There are numerous cast iron sewer pipes still in service around Melbourne, which have served the city and the suburbs well. However, with age, these pipelines have corroded and have needed to be replaced and upgraded. The Hawthorn sewer main, in a bustling suburb just 7km from the CBD, was one such pipeline that needed relining. The challenge for Melbourne Water was how to set up a 350mm diameter bypass sewer line, without interrupting traffic flow across busy Power Street.

Fortunately, there was an open stormwater drain running under the road and the engineers discussed the possibility of using this drain in which to locate a bypass pipeline.

This drain, however, was also built many years ago with bricks and cement, and would not be able to sustain the weight of heavy equipment without suffering major structural damage.

The drain was also very sinuous, so rigid poly pipe was not a viable option as a bypass solution.

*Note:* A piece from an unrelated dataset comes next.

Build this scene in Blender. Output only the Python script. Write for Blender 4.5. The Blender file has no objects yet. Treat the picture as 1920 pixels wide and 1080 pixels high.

Another complication was that there were also only two areas along the 800m section of drain that could be used as access points.

Peter Sherwood, the Victorian manager for National Pump and Energy (NPE), was consulted as he had undertaken many sewer bypass projects for water authorities, including four systems using layflat hose.

His experience and recent success using 12 inch layflat hose for the Melbourne Water uncontrolled spills project at the Croydon main sewer was referred to.

In the Dandenong Creek near Croydon, Mr Sherwood had proven the benefits of using the Crusader Hose layflat hose for a similar application.

Mr Sherwood arranged for the engineers to visit Crusader Hose, a pioneering Australian manufacturer of layflat hose. Melbourne Water engineers had identified a high risk of using flexible hose for the sewage bypass in the case of failure in the Hawthorn project.

“It would be catastrophic to have all that sewage in an open drain in case of a hose burst,” they told Francois Steverlynck, the Managing Director of Crusader Hose.

A visit to the factory was arranged for their subcontractors, during which all the strengths and safety margins using quality Australian-made hose were shown.

“This included showing them the secure couplings and abrasion resistance test results,” Mr Steverlynck said.

Crusader Hose not only pioneered the development of layflat hose in Australia, but also manufactures reel systems to deploy and recover the hose.

A lightweight and easy to use reeling system was demonstrated so that the layflat pipeline could be easily installed without any risk of damage to the open stormwater drain.

“We proved to them the success of layflat and were very happy to get approval,” Mr Steverlynck said.

Whilst NPE set up its pumps, the pipeline was deployed and all couplings were connected in two days with minimum fuss.

Mr Sherwood carried out his pre-operational checks and raw sewage was pumped through his BA300 wastewater diesel pumps at flow rates between 100 to 300L per second for five days whilst the main sewer relining took place.

“There was no traffic flow loss across Power Street during this time,” Mr Sherwood said.

“All in all, the layflat hose once again proved itself as a successful alternative for sewage pumping when poly pipe cannot be used.”